DATA ROWS>
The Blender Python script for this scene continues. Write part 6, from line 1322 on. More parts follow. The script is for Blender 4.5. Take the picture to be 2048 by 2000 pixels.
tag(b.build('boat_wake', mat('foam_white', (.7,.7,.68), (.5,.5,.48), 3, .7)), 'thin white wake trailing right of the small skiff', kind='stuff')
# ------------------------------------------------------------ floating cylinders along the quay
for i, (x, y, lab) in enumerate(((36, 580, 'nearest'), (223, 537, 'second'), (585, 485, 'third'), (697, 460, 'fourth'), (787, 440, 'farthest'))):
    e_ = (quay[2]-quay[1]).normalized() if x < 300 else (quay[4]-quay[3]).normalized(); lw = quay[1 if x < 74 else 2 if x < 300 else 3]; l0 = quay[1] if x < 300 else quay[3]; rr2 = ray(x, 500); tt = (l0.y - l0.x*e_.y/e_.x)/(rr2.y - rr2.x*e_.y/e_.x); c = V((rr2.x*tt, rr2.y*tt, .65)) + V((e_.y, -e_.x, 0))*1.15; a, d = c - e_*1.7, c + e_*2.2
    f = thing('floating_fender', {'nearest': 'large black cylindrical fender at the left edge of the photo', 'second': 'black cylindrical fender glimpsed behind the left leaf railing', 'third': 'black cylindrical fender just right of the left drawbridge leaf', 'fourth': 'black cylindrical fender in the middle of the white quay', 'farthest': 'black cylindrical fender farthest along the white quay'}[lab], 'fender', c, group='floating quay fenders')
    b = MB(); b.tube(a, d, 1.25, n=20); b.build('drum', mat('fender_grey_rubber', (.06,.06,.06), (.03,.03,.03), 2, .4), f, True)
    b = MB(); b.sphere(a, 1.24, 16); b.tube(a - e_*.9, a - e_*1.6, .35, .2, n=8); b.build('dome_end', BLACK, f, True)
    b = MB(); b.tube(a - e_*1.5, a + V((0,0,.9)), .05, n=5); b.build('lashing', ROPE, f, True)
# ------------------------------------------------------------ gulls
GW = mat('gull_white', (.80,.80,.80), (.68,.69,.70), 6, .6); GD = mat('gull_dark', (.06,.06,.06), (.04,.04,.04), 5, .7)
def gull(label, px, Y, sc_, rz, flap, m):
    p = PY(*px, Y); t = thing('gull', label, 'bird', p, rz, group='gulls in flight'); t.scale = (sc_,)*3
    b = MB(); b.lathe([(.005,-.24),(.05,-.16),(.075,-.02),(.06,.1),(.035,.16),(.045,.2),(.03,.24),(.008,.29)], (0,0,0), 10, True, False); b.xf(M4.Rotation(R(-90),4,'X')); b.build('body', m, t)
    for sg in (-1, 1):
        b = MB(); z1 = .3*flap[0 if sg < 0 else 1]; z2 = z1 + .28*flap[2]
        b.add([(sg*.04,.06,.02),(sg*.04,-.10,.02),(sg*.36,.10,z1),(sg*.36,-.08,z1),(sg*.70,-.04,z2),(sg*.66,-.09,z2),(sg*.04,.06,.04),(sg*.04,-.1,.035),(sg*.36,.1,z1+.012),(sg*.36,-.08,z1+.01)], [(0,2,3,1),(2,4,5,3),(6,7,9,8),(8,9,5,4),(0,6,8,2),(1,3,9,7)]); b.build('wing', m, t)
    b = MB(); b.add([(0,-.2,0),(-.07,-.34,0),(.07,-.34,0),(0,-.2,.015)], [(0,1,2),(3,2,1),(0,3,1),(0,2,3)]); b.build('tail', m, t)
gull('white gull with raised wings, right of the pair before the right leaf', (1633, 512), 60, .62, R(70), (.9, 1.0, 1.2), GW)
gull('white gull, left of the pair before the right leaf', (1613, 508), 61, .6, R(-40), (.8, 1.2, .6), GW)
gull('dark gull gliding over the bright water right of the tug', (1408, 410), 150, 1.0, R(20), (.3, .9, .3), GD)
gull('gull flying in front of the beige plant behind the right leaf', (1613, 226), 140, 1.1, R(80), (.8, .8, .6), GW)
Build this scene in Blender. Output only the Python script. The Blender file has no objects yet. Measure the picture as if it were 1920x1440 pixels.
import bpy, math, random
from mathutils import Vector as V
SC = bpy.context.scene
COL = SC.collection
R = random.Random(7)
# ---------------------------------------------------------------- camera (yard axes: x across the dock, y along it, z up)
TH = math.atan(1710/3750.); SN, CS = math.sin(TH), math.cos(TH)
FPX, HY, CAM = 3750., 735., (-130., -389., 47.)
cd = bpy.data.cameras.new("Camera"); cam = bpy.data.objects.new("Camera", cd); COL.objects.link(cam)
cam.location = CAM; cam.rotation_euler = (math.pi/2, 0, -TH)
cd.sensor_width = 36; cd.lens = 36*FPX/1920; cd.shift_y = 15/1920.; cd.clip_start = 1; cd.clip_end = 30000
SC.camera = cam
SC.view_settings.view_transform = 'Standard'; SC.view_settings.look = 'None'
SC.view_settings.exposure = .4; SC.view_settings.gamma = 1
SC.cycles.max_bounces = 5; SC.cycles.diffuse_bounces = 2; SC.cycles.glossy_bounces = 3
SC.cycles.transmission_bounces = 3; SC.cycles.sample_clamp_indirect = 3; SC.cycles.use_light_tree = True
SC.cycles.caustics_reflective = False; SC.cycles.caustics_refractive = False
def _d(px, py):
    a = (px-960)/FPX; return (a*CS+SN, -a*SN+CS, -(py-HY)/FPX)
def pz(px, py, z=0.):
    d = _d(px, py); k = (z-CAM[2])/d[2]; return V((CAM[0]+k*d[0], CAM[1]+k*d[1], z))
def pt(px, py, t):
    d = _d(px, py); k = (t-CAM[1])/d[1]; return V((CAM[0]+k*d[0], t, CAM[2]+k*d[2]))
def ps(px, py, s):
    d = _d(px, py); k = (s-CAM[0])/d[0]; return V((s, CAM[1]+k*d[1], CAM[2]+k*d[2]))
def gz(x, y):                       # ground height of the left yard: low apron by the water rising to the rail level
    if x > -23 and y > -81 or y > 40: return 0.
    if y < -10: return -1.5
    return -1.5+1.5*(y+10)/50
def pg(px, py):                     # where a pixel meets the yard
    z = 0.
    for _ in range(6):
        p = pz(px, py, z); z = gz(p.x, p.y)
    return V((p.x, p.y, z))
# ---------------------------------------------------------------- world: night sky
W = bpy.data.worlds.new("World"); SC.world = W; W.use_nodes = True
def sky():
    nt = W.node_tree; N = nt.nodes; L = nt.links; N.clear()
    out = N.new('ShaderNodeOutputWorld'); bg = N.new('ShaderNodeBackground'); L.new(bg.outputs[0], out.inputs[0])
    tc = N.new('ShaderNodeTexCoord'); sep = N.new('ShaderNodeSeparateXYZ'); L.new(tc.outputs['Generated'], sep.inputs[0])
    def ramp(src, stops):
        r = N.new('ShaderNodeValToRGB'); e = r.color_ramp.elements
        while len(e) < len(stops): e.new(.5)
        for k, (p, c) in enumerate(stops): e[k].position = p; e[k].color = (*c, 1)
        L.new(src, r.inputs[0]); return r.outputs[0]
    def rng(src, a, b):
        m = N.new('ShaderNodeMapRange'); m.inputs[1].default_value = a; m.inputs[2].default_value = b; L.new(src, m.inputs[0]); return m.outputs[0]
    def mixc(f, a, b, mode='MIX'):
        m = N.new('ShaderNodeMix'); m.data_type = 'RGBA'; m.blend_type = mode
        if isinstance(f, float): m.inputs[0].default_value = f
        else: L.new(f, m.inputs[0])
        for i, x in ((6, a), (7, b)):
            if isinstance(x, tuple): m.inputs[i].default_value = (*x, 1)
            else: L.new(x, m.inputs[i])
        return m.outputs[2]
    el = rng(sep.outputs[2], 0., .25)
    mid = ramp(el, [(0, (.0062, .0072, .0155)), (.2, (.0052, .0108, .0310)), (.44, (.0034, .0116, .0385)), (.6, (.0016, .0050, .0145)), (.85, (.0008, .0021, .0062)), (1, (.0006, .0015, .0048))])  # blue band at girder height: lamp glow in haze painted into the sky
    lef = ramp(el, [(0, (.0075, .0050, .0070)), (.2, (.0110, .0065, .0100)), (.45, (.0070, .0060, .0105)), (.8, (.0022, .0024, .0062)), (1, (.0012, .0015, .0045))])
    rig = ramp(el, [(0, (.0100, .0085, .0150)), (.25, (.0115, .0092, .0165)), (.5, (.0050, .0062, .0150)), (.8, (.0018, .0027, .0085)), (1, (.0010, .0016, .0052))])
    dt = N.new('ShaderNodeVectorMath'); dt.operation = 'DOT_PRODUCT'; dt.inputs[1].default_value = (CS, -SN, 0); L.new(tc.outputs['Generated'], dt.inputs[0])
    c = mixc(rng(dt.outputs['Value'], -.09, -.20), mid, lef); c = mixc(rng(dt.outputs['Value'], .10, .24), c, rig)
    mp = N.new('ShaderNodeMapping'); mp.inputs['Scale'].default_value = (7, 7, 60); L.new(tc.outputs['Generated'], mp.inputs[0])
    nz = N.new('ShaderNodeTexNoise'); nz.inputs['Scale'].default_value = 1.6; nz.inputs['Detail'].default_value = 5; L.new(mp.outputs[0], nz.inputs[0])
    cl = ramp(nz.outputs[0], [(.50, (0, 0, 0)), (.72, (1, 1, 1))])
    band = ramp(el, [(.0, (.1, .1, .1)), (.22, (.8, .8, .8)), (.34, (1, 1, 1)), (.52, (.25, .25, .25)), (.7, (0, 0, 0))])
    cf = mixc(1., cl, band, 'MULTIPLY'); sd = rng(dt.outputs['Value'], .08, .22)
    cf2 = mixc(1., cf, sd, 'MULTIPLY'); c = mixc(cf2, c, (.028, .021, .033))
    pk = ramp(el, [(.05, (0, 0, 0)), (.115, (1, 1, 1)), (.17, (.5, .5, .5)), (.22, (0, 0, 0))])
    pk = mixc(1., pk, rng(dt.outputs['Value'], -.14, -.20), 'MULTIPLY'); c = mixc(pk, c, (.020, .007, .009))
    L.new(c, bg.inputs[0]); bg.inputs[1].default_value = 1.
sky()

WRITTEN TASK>
In the records above, locate the lines holding the word "pixels". Copy each of them.

FULL ANSWER>
The Blender Python script for this scene continues. Write part 6, from line 1322 on. More parts follow. The script is for Blender 4.5. Take the picture to be 2048 by 2000 pixels.
Build this scene in Blender. Output only the Python script. The Blender file has no objects yet. Measure the picture as if it were 1920x1440 pixels.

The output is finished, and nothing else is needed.